New geodetic constraints on the role of faults and blocks versus distributed strain in the Nubia-Arabia-Eurasia zone of active plate interactions

We present a broad view of present-day motions and deformations derived from uniform processing of GNSS observations within the Nubia-Arabia-Eurasia zone of plate interaction. The new observations we present provide a similar to 29% increase in the number of velocity determinations, a reduction in average station spacing from similar to 76 km to similar to 39 km, and an improvement in velocity uncertainties (for <1 mm/year), from 180 to 578 sites compared to our prior published solution (Reilinger et al., 2006). We use these new constraints to better evaluate the role of faults and blocks in controlling the character of continental deformation within the zone of plate interactions. Simple elastic block models show that internal deformation of the region occurs in large part on mapped, seismically active fault systems, indicating elastic behavior of the seismogenic crust (above similar to 15 km). For example, eastern central Anatolia, an area of > similar to 126,000 km(2), bounded by the North and East Anatolian Faults exhibits internal velocity differences of <0.5 mm/year, indicating strain rates of < similar to 1.5 nanostrain/year. Geodetically constrained fault slip rates obtained from this simplified approach are comparable to geologic rates, indicating that major faults have controlled the recent geologic evolution of the region (i.e. 5-10 Myr).
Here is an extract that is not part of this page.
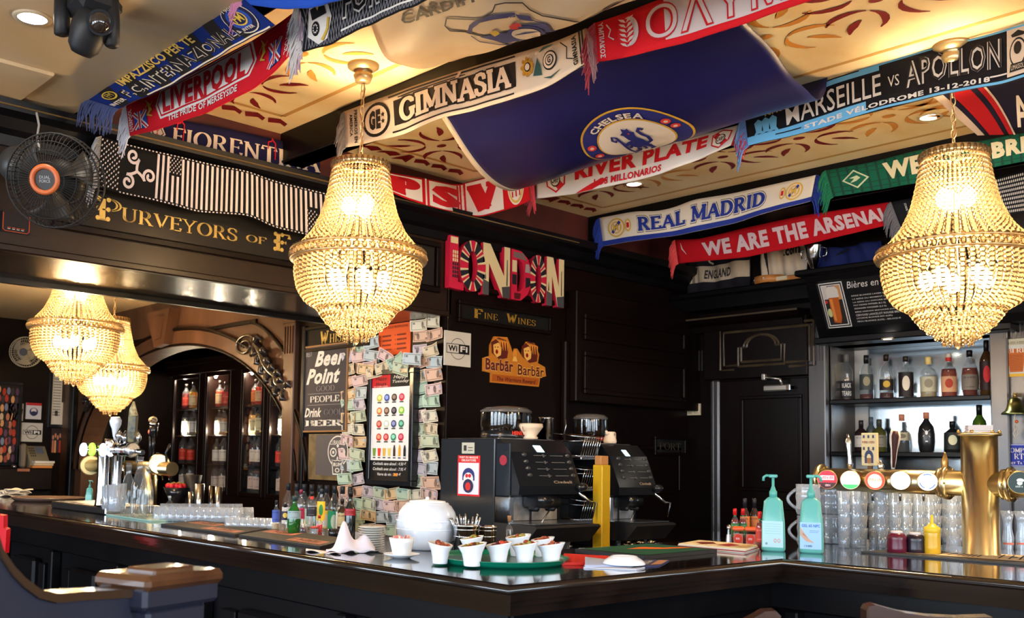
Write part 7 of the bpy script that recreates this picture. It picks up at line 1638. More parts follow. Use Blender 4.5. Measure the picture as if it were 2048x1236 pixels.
# ------------------------------------------------------------------ coffee machines
def machine(label, x0, x1, y0, z0, z1, k, mask=True):
    """x0..x1 width, y0 front face, body from z0 to z1"""
    D = .50; t = thing('coffee_machine', label, 'coffee machine', ((x0+x1)/2, y0+D/2, .98), group='black bean-to-cup coffee machines'); W_ = x1-x0; H = z1-z0
    BM = BLACKP
    # side-on outline (y, z): upright back, panel leaning forward, then the cup bay
    side = [(y0+D, z0+.03), (y0+D, z1), (y0+.09, z1), (y0+.03, z1-.06*H/.45), (y0-.035, z1-.22*H/.45), (y0-.03, z1-.26*H/.45), (y0+.05, z1-.265*H/.45), (y0+.10, z1-.28*H/.45), (y0+.10, z0+.03)]
    build(MB().prism(side, 'x', x0+.006, x1), 'body', BM, t, world=True)
    build(MB().box(x0-.004, x0+.008, y0+.12, y0+D, z0+.02, z1+.002, bev=.006), 'side_panel', mat('smoked_side', (.022,.026,.032), .12, coat=.5), t, world=True)
    build(MB().box(x0+.02, x1-.02, y0+.12, y0+D-.02, z1, z1+.006, bev=.002), 'cup_warmer', STEEL, t, world=True)
    # cup bay: steel back and cheek, spouts, tray
    build(MB().box(x0+.02, x1-.03, y0+.092, y0+.098, z0+.06, z1-.27*H/.45), 'splash_plate', noisy(mat('scratched_steel', (.78,.78,.8), .42, .9), (.5,.5,.5), 20, 4, bump=.3, bscale=30), t, world=True)
    build(MB().box(x0, x0+.03, y0+.02, y0+.12, z0+.05, z1-.27*H/.45, bev=.004), 'cheek', CHROME, t, world=True)
    build(MB().box(x0+W_*.48, x0+W_*.50, y0+.085, y0+.095, z0+.06, z1-.27*H/.45), 'divider', BLACKM, t, world=True)
    zs = z0+H*.36
    m = MB().tube([(x0+W_*.35, y0+.02, zs), (x0+W_*.72, y0+.02, zs-.006)], .038, 14); m.box(x0+W_*.36, x0+W_*.42, y0, y0+.09, zs-.04, zs+.10, bev=.008); m.box(x0+W_*.62, x0+W_*.70, y0, y0+.06, zs-.055, zs-.01, bev=.01); m.box(x0+W_*.36, x0+W_*.44, y0, y0+.06, zs-.055, zs-.01, bev=.01); build(m, 'spout_block', BLACKP, t, world=True)
    build(MB().tube([(x0+W_*.60, y0+.01, zs-.05), (x0+W_*.42, y0-.01, zs-.105)], .004, 6), 'spoon', STEEL, t, world=True)
    tr_ = [(y0+.16, z0+.055), (y0-.14, z0+.05), (y0-.15, z0+.04), (y0-.08, z0-.035), (y0+.16, z0-.05)]
    build(MB().prism(tr_, 'x', x0+.0, x1+.012), 'drip_tray', BLACKM, t, world=True); build(MB().box(x0+.02, x1-.01, y0-.12, y0+.08, z0+.0535, z0+.058), 'grid', STEEL, t, world=True)
    for xx in (x0+.05, x1-.05): build(MB().box(xx-.012, xx+.012, y0, y0+.024, .98, z0-.03), 'foot', STEEL, t, world=True); build(MB().box(xx-.012, xx+.012, y0+D-.05, y0+D-.03, .98, z0+.04), 'foot', STEEL, t, world=True)
    # front panel print and keys on the leaning face
    A_, B_ = np.array([x0, y0+.03, z1-.06*H/.45]), np.array([x0, y0-.035, z1-.22*H/.45]); A2 = A_+(A_-B_)*.30
    S = lambda u, v: (x0+W_*u, A_[1]+(B_[1]-A_[1])*(1-v)-.002, A_[2]+(B_[2]-A_[2])*(1-v))
    S0 = lambda u, v: (x0+W_*u, y0+.09+(y0+.03-(y0+.09))*(1-v)-.0015, z1+(z1-.06*H/.45-z1)*(1-v))
    n = (0,-.93,-.35); pp = Paint(S0, t, (0,-.7,.5), .001); pp.rect(.44,.56,.02,.55,mat('lcd', (.6,.85,1), .3, emit=(.55,.85,1), es=2.2),1); pp.done('display')
    for j in range(4):
        for u in (.22,.92):
            p_ = S(u, .92-.20*j); build(MB().ball(p_, .012, 10, 6, (1.5,.5,.8)), 'button', mat('btn', (.12,.12,.12), .25, .6), t, world=True)
    pp = Paint(S, t, n, .001)
    for j in range(4): pp.rect(.36,.56,.90-.20*j,.915-.20*j,flat(120,120,120),1).rect(.62,.84,.90-.20*j,.915-.20*j,flat(120,120,120),1).rect(.5,.53,.86-.2*j,.95-.2*j,flat(90,90,90),1)
    pp.text('Cimbali', .56,.86,.08,.16,flat(170,150,130),k=1,bold=.02).done('panel_print')
    build(MB().ball((x1-.01, y0-.05, z1-.225*H/.45), .028, 14, 10, (1.2,1,.8)), 'steam_knob', BLACKP, t, world=True)
    build(MB().tube([(x1-.01, y0-.03, z1-.25*H/.45), (x1+.05, y0-.05, z1-.30*H/.45), (x1+.085, y0-.06, z0+H*.33), (x1+.06, y0-.06, z0+.075)], [.007,.009,.006,.005], 8), 'steam_wand', CHROME, t, world=True)
    if mask:
        o2 = Paint(lambda u, v: (x0-.0045, y0+D-.02-(D-.16)*u, z0+H*v), t, (-1,0,0), .0008)
        o2.rect(.32,.78,.38,.82,flat(206,36,44),1).rect(.34,.76,.40,.74,flat(220,224,236),2).text('PORT DU MASQUE', .36,.74,.785,.81,WHITE,k=3,bold=.02).text('OBLIGATOIRE', .40,.70,.755,.78,WHITE,k=3,bold=.02)
        o2.ell(.55,.60,.125,.085,flat(40,52,120),3,24,0,0,180).rect(.425,.675,.55,.60,flat(40,52,120),3).ell(.55,.565,.10,.07,flat(230,226,226),4,20).ell(.52,.60,.03,.022,flat(210,40,50),5,10).ell(.58,.60,.03,.022,flat(210,40,50),5,10).ell(.55,.49,.105,.075,flat(40,44,84),5,24).ell(.55,.485,.055,.045,flat(200,50,50),6,16)
        o2.rect(.40,.66,.84,.96,flat(190,190,176),1).rect(.44,.50,.87,.93,flat(50,50,50),2).rect(.53,.63,.90,.91,flat(90,90,90),2).rect(.53,.63,.87,.88,flat(90,90,90),2).done('stickers')
        c = (x0+.062, y0+.055, z1-.09); build(MB().tube([(x0-.005, y0+.06, z1-.10), (x0-.0065, y0+.06, z1-.10)], [.024,.024], 20), 'round_sticker', flat(150,40,60), t, world=True)
        build(MB().box(x0-.004, x0+.006, y0+.02, y0+.11, z0+H*.40, z1-.02, bev=.004), 'front_cheek', mat('cheek_blue', (.018,.024,.034), .1, coat=.6), t, world=True)
    # bean hopper on top
    c = (x0+W_*.60, y0+D*.62, z1+.006); rr = W_*.30
    build(MB().lathe([(rr*.92,0),(rr*.98,.01),(rr*.95,.04)], 32, c=c), 'hopper_base', BLACKP, t, world=True)
    build(MB().lathe([(rr*.96,.04),(rr,.07),(rr*.98,.135)], 32, c=c, cap=False), 'hopper', GLASSD, t, world=True)
    build(MB().lathe([(rr*.90,.04),(rr*.93,.085),(rr*.6,.10),(.001,.105)], 28, c=c), 'beans', noisy(mat('coffee_beans', (.10,.05,.025), .4), (.03,.014,.008), 120, 2, bump=.6, bscale=150), t, world=True)
    build(MB().lathe([(rr*.99,.132),(rr*1.0,.142),(rr*.82,.158),(rr*.4,.165),(.001,.166)], 32, c=c), 'hopper_lid', mat('lid_smoke', (.10,.09,.085), .12, coat=.5), t, world=True)
    pp = Paint(lambda u, v: (c[0]+rr*.985*sin((u-.5)*1.6-.15), c[1]-rr*.985*cos((u-.5)*1.6-.15), c[2]+.012+.03*v), t, (-.3,-.9,0), .001)
    pp.text('HENRY BLANC', .25, .95, .2, .9, flat(220,50,30), k=1, bold=.04).done('hopper_print')
    return t
m1 = P(1025,1062,y=3.2); m1r = P(1150,1062,y=3.2); zt1 = P(1060,880,y=3.29)[2]
machine('black coffee machine with mask notice sticker on its side, nearer the pillar', m1[0], m1r[0], 3.2, 1.06, zt1, 1)
m2 = P(1226,1062,y=3.2); m2r = P(1302,1062,y=3.2)
machine('black coffee machine with steam wand, farther along the counter', m2[0], m2r[0], 3.2, 1.05, P(1240,890,y=3.29)[2], 2, False)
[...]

The pattern of present-day deformation, including increasingly fast motions towards the Hellenic trench, and the roughly simultaneous opening of all the major Mediterranean basins in the early Miocene with the slowing of the Nubia-Eurasia convergence, support conceptual models that foundering and rollback of the subducted Nubian slab beneath the Aegean is the primary mechanism responsible for present-day motion and internal deformation of the Anatolian-Aegean region.